The importance of Family

As a child grows and develops, his or her first human interactions are typically with family members and associated caregivers. These first contacts are vital for the development of a child’s socialization skills as well as teaching children how to have a better understanding of themselves and of people around them.
Because children learn by observing, family members and caregivers are also the main influencers that determine how a child will socialize and learn—contributing to their overall physical, social and intellectual development. Having loving family and caregivers around helps a child build a solid foundation that will affect their future relationships, work, health and sense of self. 

Developmental Skills

As soon as a baby is born, family members and caregivers can play a huge role in a child’s overall development in the following ways:

  • Building motor skills: Motor skills involve such learned behavior as how to sit up, walk, run, climb, hold a cup, etc. These skills may seem basic and not something that you teach, but a parent or caregiver is responsible for teaching these skills at a young age. As a child learns motor skills, they help a child feel independent and leads to their overall development.
  • Building language skills: Parents and caregivers should always talk to their child—even as infants.
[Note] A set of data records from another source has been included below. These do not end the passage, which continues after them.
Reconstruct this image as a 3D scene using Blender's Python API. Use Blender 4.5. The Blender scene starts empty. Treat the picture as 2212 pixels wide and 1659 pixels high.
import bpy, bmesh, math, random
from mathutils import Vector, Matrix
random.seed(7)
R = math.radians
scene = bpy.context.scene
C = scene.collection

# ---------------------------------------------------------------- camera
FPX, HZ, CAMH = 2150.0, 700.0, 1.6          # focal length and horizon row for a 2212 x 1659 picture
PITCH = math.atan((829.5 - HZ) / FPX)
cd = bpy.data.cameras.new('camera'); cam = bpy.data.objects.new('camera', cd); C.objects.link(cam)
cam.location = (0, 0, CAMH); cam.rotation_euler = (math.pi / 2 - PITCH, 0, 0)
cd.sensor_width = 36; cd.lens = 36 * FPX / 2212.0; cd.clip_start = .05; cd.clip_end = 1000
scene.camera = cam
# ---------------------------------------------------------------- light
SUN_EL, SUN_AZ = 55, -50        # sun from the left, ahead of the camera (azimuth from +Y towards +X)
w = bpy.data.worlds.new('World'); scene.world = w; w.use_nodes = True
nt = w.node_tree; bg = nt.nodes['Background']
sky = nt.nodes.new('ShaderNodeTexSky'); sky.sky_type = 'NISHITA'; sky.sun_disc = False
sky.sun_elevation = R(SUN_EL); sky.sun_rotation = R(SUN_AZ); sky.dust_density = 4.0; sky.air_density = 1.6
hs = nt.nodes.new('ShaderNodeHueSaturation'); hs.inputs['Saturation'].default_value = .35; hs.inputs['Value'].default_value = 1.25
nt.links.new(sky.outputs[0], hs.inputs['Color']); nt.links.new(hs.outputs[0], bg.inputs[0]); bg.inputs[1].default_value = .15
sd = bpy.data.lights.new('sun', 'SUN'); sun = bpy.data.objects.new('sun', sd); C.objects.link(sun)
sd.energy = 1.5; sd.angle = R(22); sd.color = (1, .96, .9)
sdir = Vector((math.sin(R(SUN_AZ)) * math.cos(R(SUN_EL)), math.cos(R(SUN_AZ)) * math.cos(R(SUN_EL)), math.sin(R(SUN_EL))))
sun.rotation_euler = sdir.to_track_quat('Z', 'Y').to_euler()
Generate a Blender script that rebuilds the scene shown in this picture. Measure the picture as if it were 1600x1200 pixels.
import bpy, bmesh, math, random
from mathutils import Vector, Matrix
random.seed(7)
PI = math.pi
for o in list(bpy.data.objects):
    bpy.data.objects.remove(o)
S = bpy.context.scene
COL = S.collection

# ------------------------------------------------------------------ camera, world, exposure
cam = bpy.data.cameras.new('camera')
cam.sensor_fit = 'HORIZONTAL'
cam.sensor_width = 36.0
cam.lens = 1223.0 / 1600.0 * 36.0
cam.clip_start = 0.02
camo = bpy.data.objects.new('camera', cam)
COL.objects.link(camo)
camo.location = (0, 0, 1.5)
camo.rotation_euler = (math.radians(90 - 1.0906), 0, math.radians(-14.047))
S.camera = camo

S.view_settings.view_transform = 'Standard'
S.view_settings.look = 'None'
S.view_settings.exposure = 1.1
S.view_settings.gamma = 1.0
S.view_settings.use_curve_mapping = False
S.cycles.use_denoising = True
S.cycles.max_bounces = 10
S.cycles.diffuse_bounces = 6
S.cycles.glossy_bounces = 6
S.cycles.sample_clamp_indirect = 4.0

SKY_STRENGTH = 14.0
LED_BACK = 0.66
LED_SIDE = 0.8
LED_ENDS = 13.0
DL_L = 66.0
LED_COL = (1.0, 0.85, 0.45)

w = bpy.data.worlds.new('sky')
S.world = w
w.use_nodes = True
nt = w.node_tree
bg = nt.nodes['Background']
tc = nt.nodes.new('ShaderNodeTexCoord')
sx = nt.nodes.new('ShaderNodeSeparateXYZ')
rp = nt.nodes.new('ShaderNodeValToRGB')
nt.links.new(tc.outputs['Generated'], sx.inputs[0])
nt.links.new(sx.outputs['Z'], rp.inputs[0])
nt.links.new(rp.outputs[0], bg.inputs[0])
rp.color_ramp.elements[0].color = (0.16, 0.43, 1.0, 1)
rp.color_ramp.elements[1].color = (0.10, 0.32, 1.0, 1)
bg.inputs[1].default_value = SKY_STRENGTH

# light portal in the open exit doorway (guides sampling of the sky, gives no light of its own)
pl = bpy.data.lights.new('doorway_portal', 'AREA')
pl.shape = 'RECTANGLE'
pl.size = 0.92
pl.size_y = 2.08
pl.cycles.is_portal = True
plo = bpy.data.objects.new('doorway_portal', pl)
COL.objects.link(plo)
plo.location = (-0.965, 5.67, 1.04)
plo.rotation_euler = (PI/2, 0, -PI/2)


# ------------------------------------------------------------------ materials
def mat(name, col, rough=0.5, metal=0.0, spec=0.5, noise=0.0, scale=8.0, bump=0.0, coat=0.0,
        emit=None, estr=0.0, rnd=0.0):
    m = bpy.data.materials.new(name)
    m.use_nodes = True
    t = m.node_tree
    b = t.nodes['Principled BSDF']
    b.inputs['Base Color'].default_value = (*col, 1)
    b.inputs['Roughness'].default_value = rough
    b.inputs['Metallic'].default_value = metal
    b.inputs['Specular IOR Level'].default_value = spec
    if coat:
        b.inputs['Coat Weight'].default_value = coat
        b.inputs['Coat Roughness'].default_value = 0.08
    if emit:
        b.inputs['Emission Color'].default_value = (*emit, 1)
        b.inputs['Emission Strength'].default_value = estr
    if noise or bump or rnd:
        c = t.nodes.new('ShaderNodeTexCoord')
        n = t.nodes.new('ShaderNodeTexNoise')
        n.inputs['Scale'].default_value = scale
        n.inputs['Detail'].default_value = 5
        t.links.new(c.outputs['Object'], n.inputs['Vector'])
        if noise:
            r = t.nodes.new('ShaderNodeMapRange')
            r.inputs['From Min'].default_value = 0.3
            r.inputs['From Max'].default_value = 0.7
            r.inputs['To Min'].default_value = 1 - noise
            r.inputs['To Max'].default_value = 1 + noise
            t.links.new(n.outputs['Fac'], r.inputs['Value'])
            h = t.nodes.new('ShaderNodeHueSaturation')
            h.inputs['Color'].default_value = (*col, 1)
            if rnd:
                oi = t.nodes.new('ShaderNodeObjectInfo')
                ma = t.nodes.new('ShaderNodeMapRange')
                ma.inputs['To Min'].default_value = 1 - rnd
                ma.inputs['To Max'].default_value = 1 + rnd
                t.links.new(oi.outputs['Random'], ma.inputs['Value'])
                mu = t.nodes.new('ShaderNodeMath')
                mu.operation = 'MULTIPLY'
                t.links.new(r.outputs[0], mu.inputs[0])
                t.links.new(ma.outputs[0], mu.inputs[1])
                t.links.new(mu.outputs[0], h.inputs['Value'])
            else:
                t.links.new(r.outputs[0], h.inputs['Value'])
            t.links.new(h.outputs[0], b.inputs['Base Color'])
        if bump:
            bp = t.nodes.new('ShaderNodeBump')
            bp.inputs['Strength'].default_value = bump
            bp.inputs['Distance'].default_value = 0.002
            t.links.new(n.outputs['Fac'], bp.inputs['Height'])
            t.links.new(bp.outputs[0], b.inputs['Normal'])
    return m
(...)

Even if a child can’t yet respond, they are most definitely listening and learning when they hear adults speak to them.
  • Building emotional skills: It’s very important to help a young child develop emotional skills, and parents and other adult caregivers should be the earliest teachers. By teaching a child about such basic skills as smiling or waving at others, they can learn to be open to the world and other people. Educating a young child on basic emotions and naming them (fear, love, etc. can also help a child learn to describe how they are feeling and be better at expressing themselves. As they begin to get older, teaching emotional skills such as sympathy, compassion and sharing can help a child have an emotionally healthy life—and be more grounded in dealing with the highs and lows of life.